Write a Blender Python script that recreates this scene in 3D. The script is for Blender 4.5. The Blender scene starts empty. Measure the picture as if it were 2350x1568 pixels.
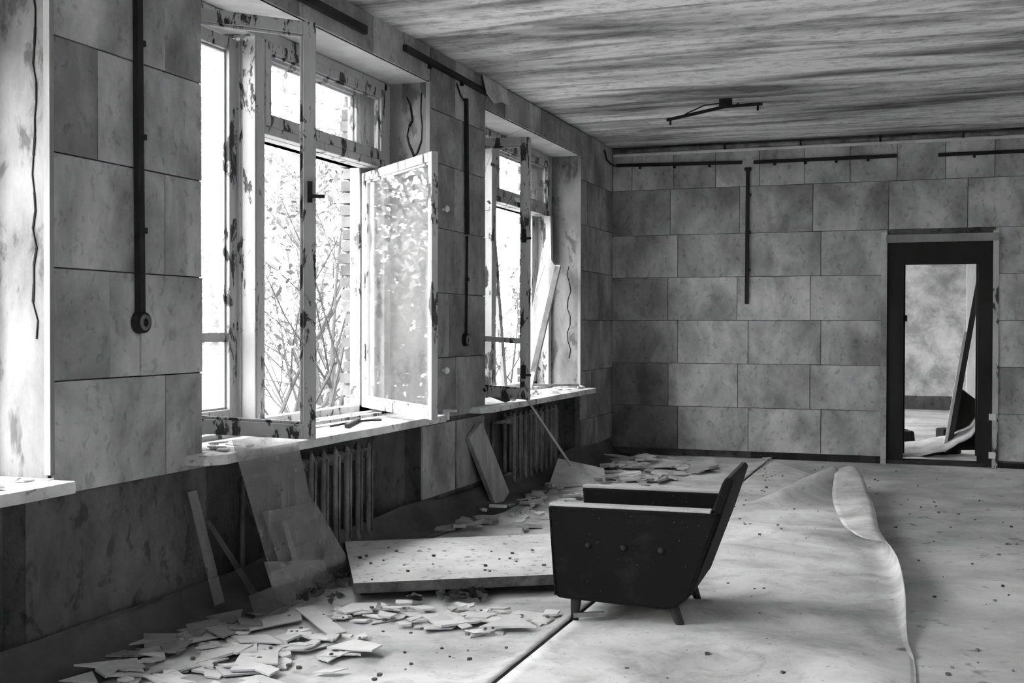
import bpy, math, random
from mathutils import Vector, Matrix
from mathutils import noise as mnoise

scene = bpy.context.scene
col = scene.collection
R = math.radians

# ------------------------------------------------------------------ camera
F_PX, YAW, PITCH, ROLL, EYE = 2687.0, R(19.77), R(-0.72), R(0.12), 1.32
fwd = Vector((-math.sin(YAW) * math.cos(PITCH), math.cos(YAW) * math.cos(PITCH), math.sin(PITCH)))
rgt = Vector((math.cos(YAW), math.sin(YAW), 0))
upv = rgt.cross(fwd)
r2 = rgt * math.cos(ROLL) + upv * math.sin(ROLL)
u2 = -rgt * math.sin(ROLL) + upv * math.cos(ROLL)
cd = bpy.data.cameras.new('camera')
cd.sensor_width = 36.0
cd.lens = 36.0 * F_PX / 2350.0
cd.clip_start = 0.05
cd.clip_end = 400
cam = bpy.data.objects.new('camera', cd)
m3 = Matrix((r2, u2, -fwd)).transposed()
cam.matrix_world = Matrix.Translation((0, 0, EYE)) @ m3.to_4x4()
col.objects.link(cam)
scene.camera = cam

# ------------------------------------------------------------------ overcast sky and exposure
world = bpy.data.worlds.new('overcast_sky')
scene.world = world
world.use_nodes = True
bg = world.node_tree.nodes['Background']
bg.inputs[0].default_value = (1, 1, 1, 1)
bg.inputs[1].default_value = 22.0
scene.view_settings.view_transform = 'Standard'
scene.view_settings.look = 'None'
scene.view_settings.exposure = 0.32
scene.view_settings.gamma = 1.0
scene.view_settings.use_curve_mapping = False
scene.cycles.use_denoising = True
scene.cycles.max_bounces = 10
scene.cycles.diffuse_bounces = 7
scene.cycles.transparent_max_bounces = 24
scene.cycles.caustics_reflective = False
scene.cycles.caustics_refractive = False

# ------------------------------------------------------------------ constants of the room (metres)
XL = -3.176          # inner face of window wall
XO = -3.70           # its outer face
YF = 11.917          # far wall
XR = 3.4             # right wall
YB = -6.4            # wall behind the camera
ZC = 3.19            # ceiling
ROWS = [0.065, 0.508, 0.95, 1.39, 1.83, 2.268, 2.738, 3.165]

# ------------------------------------------------------------------ materials
def nodes_of(name):
    m = bpy.data.materials.new(name)
    m.use_nodes = True
    nt = m.node_tree
    nt.nodes.clear()
    out = nt.nodes.new('ShaderNodeOutputMaterial')
    return m, nt, out

class NB:
    """small node builder"""
    def __init__(self, nt):
        self.nt = nt
    def n(self, t, **kw):
        nd = self.nt.nodes.new(t)
        for k, v in kw.items():
            setattr(nd, k, v)
        return nd
    def l(self, a, b):
        self.nt.links.new(a, b)
    def coords(self, stretch=(1, 1, 1), rnd=True):
        g = self.n('ShaderNodeNewGeometry')
        mp = self.n('ShaderNodeMapping')
        mp.inputs['Scale'].default_value = stretch
        if rnd:
            oi = self.n('ShaderNodeObjectInfo')
            mu = self.n('ShaderNodeMath', operation='MULTIPLY')
            mu.inputs[1].default_value = 37.0
            self.l(oi.outputs['Random'], mu.inputs[0])
            cx = self.n('ShaderNodeCombineXYZ')
            for i in range(3):
                self.l(mu.outputs[0], cx.inputs[i])
            ad = self.n('ShaderNodeVectorMath', operation='ADD')
            self.l(g.outputs['Position'], ad.inputs[0])
            self.l(cx.outputs[0], ad.inputs[1])
            self.l(ad.outputs[0], mp.inputs['Vector'])
        else:
            self.l(g.outputs['Position'], mp.inputs['Vector'])
        return mp.outputs[0]
    def noise(self, vec, scale, detail=6, rough=0.6, dist=0.0):
        t = self.n('ShaderNodeTexNoise')
        t.inputs['Scale'].default_value = scale
        t.inputs['Detail'].default_value = detail
        t.inputs['Roughness'].default_value = rough
        t.inputs['Distortion'].default_value = dist
        self.l(vec, t.inputs['Vector'])
        return t.outputs['Fac']
    def ramp(self, fac, stops):
        r = self.n('ShaderNodeValToRGB')
        e = r.color_ramp.elements
        while len(e) < len(stops):
            e.new(0.5)
        for i, (p, v) in enumerate(stops):
            e[i].position = p
            e[i].color = (v, v, v, 1)
        self.l(fac, r.inputs[0])
        return r.outputs[0]
    def mul(self, a, b):
        m = self.n('ShaderNodeMix', data_type='RGBA', blend_type='MULTIPLY')
        m.inputs[0].default_value = 1.0
        self.l(a, m.inputs[6])
        if isinstance(b, (int, float)):
            m.inputs[7].default_value = (b, b, b, 1)
        else:
            self.l(b, m.inputs[7])
        return m.outputs[2]
    def mix(self, fac, a, b):
        m = self.n('ShaderNodeMix', data_type='RGBA')
        self.l(fac, m.inputs[0])
        for s, i in ((a, 6), (b, 7)):
            if isinstance(s, (int, float)):
                m.inputs[i].default_value = (s, s, s, 1)
            else:
                self.l(s, m.inputs[i])
        return m.outputs[2]
    def bump(self, h, strength, dist=0.01):
        b = self.n('ShaderNodeBump')
        b.inputs['Strength'].default_value = strength
        b.inputs['Distance'].default_value = dist
        self.l(h, b.inputs['Height'])
        return b.outputs[0]
    def bsdf(self, color, rough, out, normal=None, spec=0.3, metal=0.0):
        p = self.n('ShaderNodeBsdfPrincipled')
        if isinstance(color, (int, float)):
            p.inputs['Base Color'].default_value = (color, color, color, 1)
        else:
            self.l(color, p.inputs['Base Color'])
        p.inputs['Roughness'].default_value = rough
        p.inputs['Specular IOR Level'].default_value = spec
        p.inputs['Metallic'].default_value = metal
        if normal is not None:
            self.l(normal, p.inputs['Normal'])
        self.l(p.outputs[0], out.inputs[0])
        return p

def mottled(name, lo, hi, scale=2.0, stretch=(1, 1, 1), stain=(0.45, 0.6, 0.6), stain_scale=1.2,
            spot=None, spot_scale=14.0, rough=0.9, bump=0.3, bump_scale=60.0, bump_dist=0.004,
            tint=True, spec=0.2, rnd=True, contrast=(0.3, 0.7), dist=0.3):
    m, nt, out = nodes_of(name)
    b = NB(nt)
    v = b.coords(stretch, rnd)
    c = b.ramp(b.noise(v, scale, 9, 0.65, dist), [(contrast[0], lo), (contrast[1], hi)])
    if stain:
        c = b.mul(c, b.ramp(b.noise(v, stain_scale, 5, 0.55, 0.6), [(stain[0] - 0.1, stain[2]), (stain[1], 1.0)]))
    if spot:
        c = b.mul(c, b.ramp(b.noise(v, spot_scale, 4, 0.6, 0.4), [(spot[0], spot[1]), (spot[0] + 0.09, 1.0)]))
    if tint:
        oi = b.n('ShaderNodeObjectInfo')
        c = b.mul(c, oi.outputs['Color'])
    nrm = b.bump(b.noise(v, bump_scale, 5, 0.6), bump, bump_dist) if bump else None
    b.bsdf(c, rough, out, nrm, spec)
    return m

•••

**GOAL:** Quote, please, every line of the material above from its start through the line that has "R = math.radians", reproducing the words exactly and dropping any images.

**SOLUTION TO THE PROBLEM:**
Write a Blender Python script that recreates this scene in 3D. The script is for Blender 4.5. The Blender scene starts empty. Measure the picture as if it were 2350x1568 pixels.
import bpy, math, random
from mathutils import Vector, Matrix
from mathutils import noise as mnoise

scene = bpy.context.scene
col = scene.collection
R = math.radians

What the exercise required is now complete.